Goal of the exercise — Copy verbatim the block of lines in the entries below whose first line contains "Keep writing the" and whose last line contains "obj('door_knob', bm, M['bronze'], leaf, label='dark". Leave out all other lines.

* Start Extracted material *

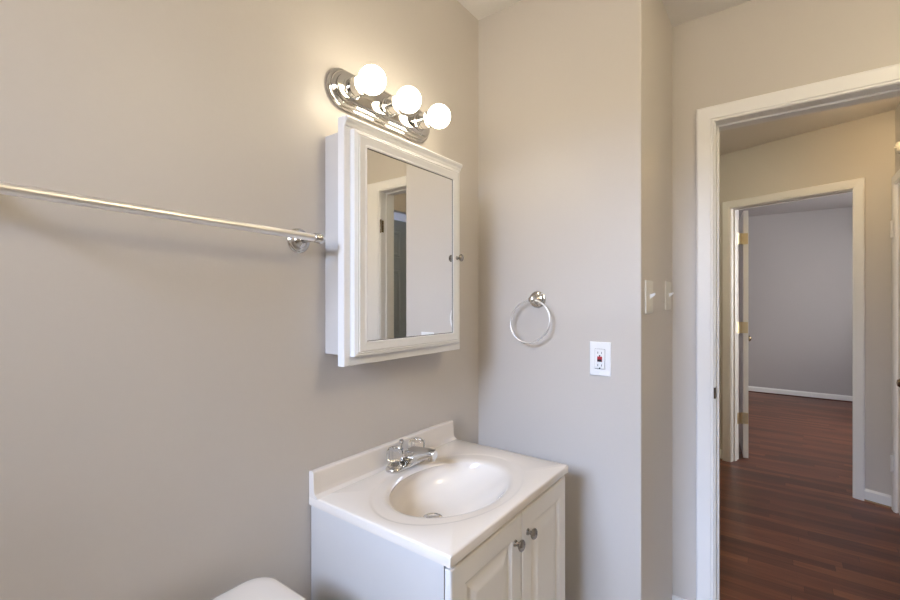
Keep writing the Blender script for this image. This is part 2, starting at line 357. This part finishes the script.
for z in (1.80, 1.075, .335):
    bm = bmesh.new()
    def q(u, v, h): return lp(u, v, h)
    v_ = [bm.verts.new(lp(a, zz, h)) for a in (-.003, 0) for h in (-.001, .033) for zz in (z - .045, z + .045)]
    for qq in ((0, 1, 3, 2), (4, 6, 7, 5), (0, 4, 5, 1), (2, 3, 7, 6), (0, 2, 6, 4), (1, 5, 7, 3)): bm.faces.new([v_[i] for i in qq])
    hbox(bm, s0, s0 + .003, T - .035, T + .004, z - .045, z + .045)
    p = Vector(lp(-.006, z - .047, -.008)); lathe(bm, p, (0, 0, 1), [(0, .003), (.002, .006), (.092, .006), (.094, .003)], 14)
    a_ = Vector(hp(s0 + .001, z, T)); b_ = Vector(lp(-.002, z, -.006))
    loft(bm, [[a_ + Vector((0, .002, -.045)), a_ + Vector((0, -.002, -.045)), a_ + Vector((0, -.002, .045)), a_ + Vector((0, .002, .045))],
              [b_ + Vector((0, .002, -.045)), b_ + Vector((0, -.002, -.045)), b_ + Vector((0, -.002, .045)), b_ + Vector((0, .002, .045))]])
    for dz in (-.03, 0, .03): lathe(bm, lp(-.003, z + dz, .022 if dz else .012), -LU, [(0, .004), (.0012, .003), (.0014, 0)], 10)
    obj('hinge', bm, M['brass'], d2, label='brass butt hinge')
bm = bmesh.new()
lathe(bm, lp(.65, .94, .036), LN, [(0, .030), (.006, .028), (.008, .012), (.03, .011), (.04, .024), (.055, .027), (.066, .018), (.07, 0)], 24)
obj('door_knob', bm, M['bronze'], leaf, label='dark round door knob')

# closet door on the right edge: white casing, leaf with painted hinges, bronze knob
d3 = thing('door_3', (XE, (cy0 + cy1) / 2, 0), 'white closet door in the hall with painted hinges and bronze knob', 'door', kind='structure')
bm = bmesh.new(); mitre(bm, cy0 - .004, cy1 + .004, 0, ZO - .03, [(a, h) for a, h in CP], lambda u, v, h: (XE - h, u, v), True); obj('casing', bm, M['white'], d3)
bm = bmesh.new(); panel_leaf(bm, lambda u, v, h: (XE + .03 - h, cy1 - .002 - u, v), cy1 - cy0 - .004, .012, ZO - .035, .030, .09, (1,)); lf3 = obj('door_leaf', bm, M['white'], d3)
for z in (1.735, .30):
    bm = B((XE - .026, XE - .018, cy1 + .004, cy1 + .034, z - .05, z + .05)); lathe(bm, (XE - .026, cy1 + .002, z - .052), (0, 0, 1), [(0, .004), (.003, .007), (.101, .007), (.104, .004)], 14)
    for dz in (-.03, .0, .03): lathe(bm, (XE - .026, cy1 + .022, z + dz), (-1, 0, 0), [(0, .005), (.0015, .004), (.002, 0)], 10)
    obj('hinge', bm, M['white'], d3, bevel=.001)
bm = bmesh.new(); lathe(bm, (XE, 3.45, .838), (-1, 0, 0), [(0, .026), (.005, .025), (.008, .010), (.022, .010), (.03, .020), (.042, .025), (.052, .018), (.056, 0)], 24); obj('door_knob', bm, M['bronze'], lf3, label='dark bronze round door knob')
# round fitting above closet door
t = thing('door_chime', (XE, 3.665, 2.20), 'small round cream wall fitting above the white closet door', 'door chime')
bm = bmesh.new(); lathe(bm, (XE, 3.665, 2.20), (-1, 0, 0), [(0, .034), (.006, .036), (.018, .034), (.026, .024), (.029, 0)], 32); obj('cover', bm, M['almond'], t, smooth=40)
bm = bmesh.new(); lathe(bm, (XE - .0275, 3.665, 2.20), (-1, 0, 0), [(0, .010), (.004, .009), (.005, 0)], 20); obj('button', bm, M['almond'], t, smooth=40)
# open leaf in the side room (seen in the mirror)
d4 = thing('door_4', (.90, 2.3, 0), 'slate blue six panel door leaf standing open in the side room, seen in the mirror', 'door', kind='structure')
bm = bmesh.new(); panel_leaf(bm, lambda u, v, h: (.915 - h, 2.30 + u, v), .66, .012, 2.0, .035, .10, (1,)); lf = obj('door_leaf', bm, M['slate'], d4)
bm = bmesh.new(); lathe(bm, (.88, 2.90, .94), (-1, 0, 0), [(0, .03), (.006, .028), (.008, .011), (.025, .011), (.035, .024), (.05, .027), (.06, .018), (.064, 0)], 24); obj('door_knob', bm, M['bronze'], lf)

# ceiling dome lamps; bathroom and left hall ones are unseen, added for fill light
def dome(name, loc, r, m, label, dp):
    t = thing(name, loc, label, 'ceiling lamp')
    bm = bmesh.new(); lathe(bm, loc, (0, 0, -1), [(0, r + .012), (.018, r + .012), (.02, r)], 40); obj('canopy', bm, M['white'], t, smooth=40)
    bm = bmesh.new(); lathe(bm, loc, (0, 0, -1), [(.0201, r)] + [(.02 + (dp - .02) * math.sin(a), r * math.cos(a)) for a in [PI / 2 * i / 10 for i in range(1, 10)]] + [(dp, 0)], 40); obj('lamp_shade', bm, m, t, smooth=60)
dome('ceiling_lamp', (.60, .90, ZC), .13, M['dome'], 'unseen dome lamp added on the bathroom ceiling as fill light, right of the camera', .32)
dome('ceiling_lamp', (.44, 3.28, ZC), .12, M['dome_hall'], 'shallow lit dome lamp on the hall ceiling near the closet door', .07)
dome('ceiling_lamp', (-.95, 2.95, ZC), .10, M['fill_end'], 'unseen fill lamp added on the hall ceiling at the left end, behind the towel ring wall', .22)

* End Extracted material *
* Start Extracted material *

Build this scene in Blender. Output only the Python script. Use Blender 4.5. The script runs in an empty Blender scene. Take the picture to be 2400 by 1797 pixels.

* End Extracted material *

Result for this exercise —
Keep writing the Blender script for this image. This is part 2, starting at line 357. This part finishes the script.
for z in (1.80, 1.075, .335):
    bm = bmesh.new()
    def q(u, v, h): return lp(u, v, h)
    v_ = [bm.verts.new(lp(a, zz, h)) for a in (-.003, 0) for h in (-.001, .033) for zz in (z - .045, z + .045)]
    for qq in ((0, 1, 3, 2), (4, 6, 7, 5), (0, 4, 5, 1), (2, 3, 7, 6), (0, 2, 6, 4), (1, 5, 7, 3)): bm.faces.new([v_[i] for i in qq])
    hbox(bm, s0, s0 + .003, T - .035, T + .004, z - .045, z + .045)
    p = Vector(lp(-.006, z - .047, -.008)); lathe(bm, p, (0, 0, 1), [(0, .003), (.002, .006), (.092, .006), (.094, .003)], 14)
    a_ = Vector(hp(s0 + .001, z, T)); b_ = Vector(lp(-.002, z, -.006))
    loft(bm, [[a_ + Vector((0, .002, -.045)), a_ + Vector((0, -.002, -.045)), a_ + Vector((0, -.002, .045)), a_ + Vector((0, .002, .045))],
              [b_ + Vector((0, .002, -.045)), b_ + Vector((0, -.002, -.045)), b_ + Vector((0, -.002, .045)), b_ + Vector((0, .002, .045))]])
    for dz in (-.03, 0, .03): lathe(bm, lp(-.003, z + dz, .022 if dz else .012), -LU, [(0, .004), (.0012, .003), (.0014, 0)], 10)
    obj('hinge', bm, M['brass'], d2, label='brass butt hinge')
bm = bmesh.new()
lathe(bm, lp(.65, .94, .036), LN, [(0, .030), (.006, .028), (.008, .012), (.03, .011), (.04, .024), (.055, .027), (.066, .018), (.07, 0)], 24)
obj('door_knob', bm, M['bronze'], leaf, label='dark round door knob')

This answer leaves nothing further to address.